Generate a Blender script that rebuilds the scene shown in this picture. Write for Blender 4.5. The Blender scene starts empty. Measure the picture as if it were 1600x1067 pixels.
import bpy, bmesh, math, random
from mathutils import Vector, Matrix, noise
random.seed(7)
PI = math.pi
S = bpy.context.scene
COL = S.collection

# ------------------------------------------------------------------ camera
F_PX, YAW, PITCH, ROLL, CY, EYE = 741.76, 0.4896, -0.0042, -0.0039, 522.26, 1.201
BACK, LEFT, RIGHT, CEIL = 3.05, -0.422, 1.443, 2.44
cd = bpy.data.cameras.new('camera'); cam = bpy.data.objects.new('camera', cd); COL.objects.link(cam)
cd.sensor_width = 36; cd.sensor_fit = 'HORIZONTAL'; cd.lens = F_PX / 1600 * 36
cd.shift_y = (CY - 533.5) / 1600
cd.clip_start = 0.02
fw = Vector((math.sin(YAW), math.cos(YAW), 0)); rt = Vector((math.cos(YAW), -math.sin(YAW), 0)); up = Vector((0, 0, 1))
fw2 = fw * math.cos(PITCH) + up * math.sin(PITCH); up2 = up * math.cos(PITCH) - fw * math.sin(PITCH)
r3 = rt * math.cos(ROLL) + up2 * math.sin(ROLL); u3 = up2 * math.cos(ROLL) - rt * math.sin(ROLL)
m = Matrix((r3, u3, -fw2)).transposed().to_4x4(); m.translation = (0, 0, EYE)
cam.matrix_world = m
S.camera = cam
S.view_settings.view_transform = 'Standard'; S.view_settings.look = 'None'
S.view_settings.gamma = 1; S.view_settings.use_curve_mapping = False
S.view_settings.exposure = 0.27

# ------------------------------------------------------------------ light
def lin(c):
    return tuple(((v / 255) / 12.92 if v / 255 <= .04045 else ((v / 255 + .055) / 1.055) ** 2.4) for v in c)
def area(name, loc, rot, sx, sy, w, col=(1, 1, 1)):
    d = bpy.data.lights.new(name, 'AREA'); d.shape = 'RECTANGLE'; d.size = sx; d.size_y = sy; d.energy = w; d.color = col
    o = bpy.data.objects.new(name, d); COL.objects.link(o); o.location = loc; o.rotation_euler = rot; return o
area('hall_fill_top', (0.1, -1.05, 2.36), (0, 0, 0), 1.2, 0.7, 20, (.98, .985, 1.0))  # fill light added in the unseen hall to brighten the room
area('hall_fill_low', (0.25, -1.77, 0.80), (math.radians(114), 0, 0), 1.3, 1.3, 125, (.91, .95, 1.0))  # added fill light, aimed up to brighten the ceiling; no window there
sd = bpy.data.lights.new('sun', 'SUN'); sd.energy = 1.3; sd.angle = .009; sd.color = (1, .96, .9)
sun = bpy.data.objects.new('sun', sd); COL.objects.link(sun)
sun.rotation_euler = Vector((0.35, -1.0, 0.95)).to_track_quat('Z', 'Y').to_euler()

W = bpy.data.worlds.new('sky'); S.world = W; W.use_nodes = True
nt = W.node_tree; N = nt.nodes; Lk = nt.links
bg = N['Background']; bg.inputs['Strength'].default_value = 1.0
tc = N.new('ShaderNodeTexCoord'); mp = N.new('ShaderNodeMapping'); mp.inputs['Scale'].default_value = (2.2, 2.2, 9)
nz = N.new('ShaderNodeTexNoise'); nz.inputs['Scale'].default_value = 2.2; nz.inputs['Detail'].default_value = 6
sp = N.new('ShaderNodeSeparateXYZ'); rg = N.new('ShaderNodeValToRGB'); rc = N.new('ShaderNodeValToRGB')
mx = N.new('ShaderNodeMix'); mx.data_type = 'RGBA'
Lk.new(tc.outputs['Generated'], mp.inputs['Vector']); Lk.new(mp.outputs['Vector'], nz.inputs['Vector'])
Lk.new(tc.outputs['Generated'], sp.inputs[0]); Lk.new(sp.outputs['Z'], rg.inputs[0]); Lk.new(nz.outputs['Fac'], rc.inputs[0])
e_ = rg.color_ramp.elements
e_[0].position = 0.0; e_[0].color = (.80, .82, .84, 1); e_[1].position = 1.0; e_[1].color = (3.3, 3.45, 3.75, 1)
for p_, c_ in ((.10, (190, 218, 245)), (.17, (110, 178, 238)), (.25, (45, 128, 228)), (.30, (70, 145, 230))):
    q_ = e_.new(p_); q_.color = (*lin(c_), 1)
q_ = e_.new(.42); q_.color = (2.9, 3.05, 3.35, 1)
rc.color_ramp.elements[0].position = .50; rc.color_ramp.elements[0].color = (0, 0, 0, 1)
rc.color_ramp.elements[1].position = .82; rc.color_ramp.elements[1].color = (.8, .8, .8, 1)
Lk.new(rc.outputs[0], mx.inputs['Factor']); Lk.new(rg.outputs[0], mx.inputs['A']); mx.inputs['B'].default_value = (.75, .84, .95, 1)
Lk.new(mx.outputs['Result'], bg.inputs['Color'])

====

| What is asked |
Starting at the first line of the data above, please restate word for word every line up to and including the one that holds "COL = S.collection", and add nothing else.

| Task response |
Generate a Blender script that rebuilds the scene shown in this picture. Write for Blender 4.5. The Blender scene starts empty. Measure the picture as if it were 1600x1067 pixels.
import bpy, bmesh, math, random
from mathutils import Vector, Matrix, noise
random.seed(7)
PI = math.pi
S = bpy.context.scene
COL = S.collection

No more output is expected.